Picking up right where “Part 1” left off – and with a short, gracefully done recap – the beginning scenes, which take place in Shell Cottage, are a perfect extension of the previous movie. As both parts one and two were filmed over the same duration of time, it was no surprise that Harry’s dialogues with Ollivander and Griphook were elegantly paced, scripted and overall quite well done. The same can absolutely be said for the trio’s break-in to Gringotts, which highlights the acting abilities of Helena Bonham-Carter, who does a phenomenally hilarious job portraying Hermione pretending to be Bonham-Carter’s character, Bellatrix Lestrange.

Interestingly enough, I (Jess) felt that their time spent underground below Diagon Alley was nowhere near as tense and exhilarating as Rowling’s passage in the book, but we have long since grown accustomed to the films’ bland glossing over of Rowling’s infinite number of exceptionally intricate and emotionally charged scenes.

At 130 minutes, “Deathly Hallows: Part 2” is the shortest in the series, and contrasts blaringly with the prior seven films. Whereas its precursors notoriously cut out large chunks and beloved scenes from the books, choking down as much content as possible – while simultaneously wasting time with unnecessary nature-filled transitions and poor edits – “Part 2” reveled in the simplicity of its storyline.
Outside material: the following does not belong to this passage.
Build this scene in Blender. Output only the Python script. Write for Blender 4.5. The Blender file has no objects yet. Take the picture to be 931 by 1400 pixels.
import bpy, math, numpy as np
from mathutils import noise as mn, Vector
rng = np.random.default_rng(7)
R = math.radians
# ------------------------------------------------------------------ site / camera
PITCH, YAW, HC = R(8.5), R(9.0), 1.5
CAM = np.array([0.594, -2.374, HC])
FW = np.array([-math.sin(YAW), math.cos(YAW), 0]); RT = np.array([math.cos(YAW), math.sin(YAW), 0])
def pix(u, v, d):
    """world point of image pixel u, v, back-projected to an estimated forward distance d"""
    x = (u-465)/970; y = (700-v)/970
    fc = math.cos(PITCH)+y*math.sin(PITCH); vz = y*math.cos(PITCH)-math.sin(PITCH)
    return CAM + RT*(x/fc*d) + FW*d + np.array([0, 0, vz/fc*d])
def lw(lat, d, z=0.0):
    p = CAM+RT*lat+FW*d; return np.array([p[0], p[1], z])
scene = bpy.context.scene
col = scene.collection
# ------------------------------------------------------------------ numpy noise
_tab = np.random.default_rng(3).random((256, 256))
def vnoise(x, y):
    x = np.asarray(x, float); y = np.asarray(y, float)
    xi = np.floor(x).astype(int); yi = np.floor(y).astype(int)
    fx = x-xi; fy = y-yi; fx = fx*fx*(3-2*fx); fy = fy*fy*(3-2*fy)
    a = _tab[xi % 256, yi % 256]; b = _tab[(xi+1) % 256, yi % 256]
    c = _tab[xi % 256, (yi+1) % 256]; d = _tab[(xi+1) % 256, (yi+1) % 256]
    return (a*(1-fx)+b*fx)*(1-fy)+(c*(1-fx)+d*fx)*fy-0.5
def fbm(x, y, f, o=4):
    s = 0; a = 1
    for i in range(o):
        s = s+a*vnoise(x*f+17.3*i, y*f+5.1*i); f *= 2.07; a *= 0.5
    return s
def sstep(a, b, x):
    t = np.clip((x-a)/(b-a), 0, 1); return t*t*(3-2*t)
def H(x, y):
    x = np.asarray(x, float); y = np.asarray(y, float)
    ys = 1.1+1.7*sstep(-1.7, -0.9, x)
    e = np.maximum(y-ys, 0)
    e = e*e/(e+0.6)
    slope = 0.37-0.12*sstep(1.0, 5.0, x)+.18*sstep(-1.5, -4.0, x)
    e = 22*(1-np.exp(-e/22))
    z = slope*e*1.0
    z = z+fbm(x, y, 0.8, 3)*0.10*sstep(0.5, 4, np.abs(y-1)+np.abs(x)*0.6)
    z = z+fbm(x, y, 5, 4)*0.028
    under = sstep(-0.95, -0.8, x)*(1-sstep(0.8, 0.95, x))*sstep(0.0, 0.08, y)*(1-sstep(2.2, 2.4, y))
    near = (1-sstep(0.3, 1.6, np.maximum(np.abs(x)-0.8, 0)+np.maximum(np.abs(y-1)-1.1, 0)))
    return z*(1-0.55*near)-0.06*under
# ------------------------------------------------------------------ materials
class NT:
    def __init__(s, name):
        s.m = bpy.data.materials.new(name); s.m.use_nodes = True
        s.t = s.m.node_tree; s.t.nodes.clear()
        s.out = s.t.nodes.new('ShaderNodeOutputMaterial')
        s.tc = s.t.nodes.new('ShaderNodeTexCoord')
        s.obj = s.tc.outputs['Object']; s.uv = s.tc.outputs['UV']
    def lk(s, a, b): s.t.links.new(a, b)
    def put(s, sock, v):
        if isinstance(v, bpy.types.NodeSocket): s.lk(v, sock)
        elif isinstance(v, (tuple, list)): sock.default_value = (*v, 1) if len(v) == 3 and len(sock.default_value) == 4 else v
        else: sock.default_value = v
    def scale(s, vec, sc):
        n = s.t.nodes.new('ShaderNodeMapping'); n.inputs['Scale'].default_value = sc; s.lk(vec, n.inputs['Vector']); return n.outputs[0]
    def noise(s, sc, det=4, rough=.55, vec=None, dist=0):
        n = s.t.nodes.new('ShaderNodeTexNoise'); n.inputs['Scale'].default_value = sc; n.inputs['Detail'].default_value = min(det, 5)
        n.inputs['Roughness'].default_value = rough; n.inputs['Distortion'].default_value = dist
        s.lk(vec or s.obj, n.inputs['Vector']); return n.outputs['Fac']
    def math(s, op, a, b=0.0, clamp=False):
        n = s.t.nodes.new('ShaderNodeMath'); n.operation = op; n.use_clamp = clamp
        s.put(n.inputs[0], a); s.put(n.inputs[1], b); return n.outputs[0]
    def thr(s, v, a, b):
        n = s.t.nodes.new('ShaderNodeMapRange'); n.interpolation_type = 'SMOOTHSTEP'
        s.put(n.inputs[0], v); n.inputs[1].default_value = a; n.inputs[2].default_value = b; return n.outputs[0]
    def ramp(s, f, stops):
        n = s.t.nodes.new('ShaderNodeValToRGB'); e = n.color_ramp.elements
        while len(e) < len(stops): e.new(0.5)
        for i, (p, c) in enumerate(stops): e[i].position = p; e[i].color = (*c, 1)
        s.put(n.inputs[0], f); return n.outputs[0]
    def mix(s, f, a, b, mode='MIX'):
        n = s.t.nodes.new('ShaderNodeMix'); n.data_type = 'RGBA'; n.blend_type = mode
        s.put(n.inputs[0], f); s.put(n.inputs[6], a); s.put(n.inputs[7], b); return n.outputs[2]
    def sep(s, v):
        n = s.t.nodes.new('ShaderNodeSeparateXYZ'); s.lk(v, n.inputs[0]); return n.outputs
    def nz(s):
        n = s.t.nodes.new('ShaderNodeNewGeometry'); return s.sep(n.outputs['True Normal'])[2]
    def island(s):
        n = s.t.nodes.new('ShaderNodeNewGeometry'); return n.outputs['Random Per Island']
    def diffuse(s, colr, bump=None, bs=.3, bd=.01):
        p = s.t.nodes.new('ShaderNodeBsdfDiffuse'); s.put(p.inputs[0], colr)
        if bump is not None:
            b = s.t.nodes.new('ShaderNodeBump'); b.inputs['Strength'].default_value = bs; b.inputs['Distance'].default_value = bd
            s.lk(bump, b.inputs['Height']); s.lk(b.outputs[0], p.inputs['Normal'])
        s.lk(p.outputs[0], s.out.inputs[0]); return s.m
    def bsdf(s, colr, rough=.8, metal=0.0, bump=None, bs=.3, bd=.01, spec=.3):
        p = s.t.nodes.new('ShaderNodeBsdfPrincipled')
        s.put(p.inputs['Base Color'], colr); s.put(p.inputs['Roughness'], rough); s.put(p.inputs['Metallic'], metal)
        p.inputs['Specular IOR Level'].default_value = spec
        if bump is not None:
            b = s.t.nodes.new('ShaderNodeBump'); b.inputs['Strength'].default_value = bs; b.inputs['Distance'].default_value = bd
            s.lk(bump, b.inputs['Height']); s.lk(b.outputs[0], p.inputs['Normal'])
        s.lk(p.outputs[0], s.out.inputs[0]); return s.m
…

Strangely, this also means a great contrast between the last two hours of film and the last few chapters of “Harry Potter,” where Rowling set in motion an avalanche of spilled secrets and withheld information during the trio’s final published hours. Steve Kloves’ screenplay spouts its fair share of concealed material, but his unveiling is a drizzle compared to Rowling’s sudden and submersing downpour.

The battle in its entirety left us feeling slighted: the official trailers certainly seemed to exhaust a majority of the film’s most compelling, apocalyptic images. Although the final films made a point to up their MPAA ratings to PG-13 for a more mature audience, the pressing number of casualties and true peril of Rowling’s inevitably monumental battle seemed stunted. Where “Part 2” relished was in its celebration of individual characters. The “Potter” production team appeared to have a firm understanding of who the more dedicated fans wanted to be given moments of glorification. Through both comedic relief as well as badass moments, rest assured that all calibers of characters, from Neville Longbottom and Molly Weasley to Argus Filch, will not disappoint.
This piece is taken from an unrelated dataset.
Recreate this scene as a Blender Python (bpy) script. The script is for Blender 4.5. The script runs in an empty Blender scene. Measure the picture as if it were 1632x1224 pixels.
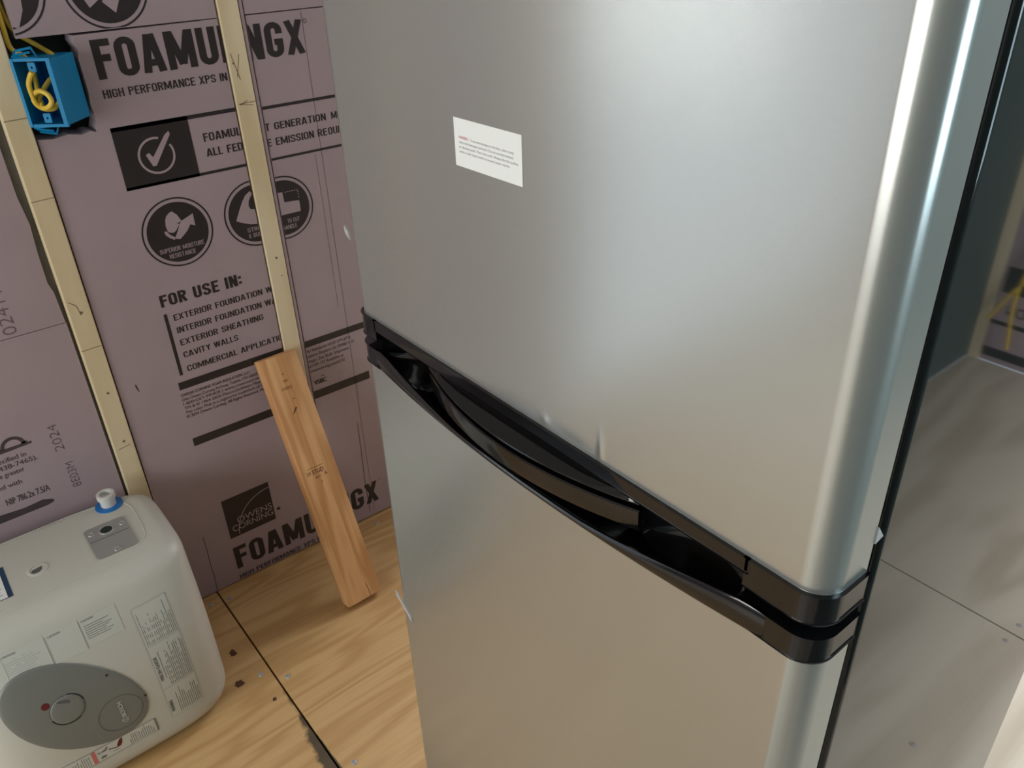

The decisions in book-to-movie adaption made by Kloves and Yates in “Deathly Hallows: Part 2” were intriguing. As the darkest of all tales, relentless in its pacing and combat, they stayed true to the story in dialogue, but took a confident nosedive away from Rowling’s final action sequences, truly branding the film as their own work of art. Iconic moments from “Deathly Hallows” play out in new locations; and some, under new circumstances. Though slightly surprising, a resulting unanimous opinion of these changes seems unlikely: “Part 2”s turn of events will please some audiences, and vex others. Fortunately, all remain very well done and are worked seamlessly into the sequence of the film.

Though we believed “Deathly Hallows: Part 1” was by far the best example of the talent of the actors involved, the relentless action of “Part 2” leaves little time to appreciate some spectacular performances by the trio, as well as Maggie Smith (as Professor Minerva McGonagall) and Alan Rickman (as professor Severus Snape). However, the characters themselves give an immaculate amount of heart to the film, amplified by the much-loved, recurring musical composition by Alexandre Desplat.

Although the film takes many liberties in the telling of the final chapter of this epic saga, ultimately we feel that it serves as a satisfying ending to a franchise wrought with a mix of both magical wonderment and disappointment. Ultimately, we must offer the sincerest of all thank yous to the cast and crew of “Harry Potter,” specifically Daniel, Rupert and Emma, for bringing our childhood stories to life in a way none other could.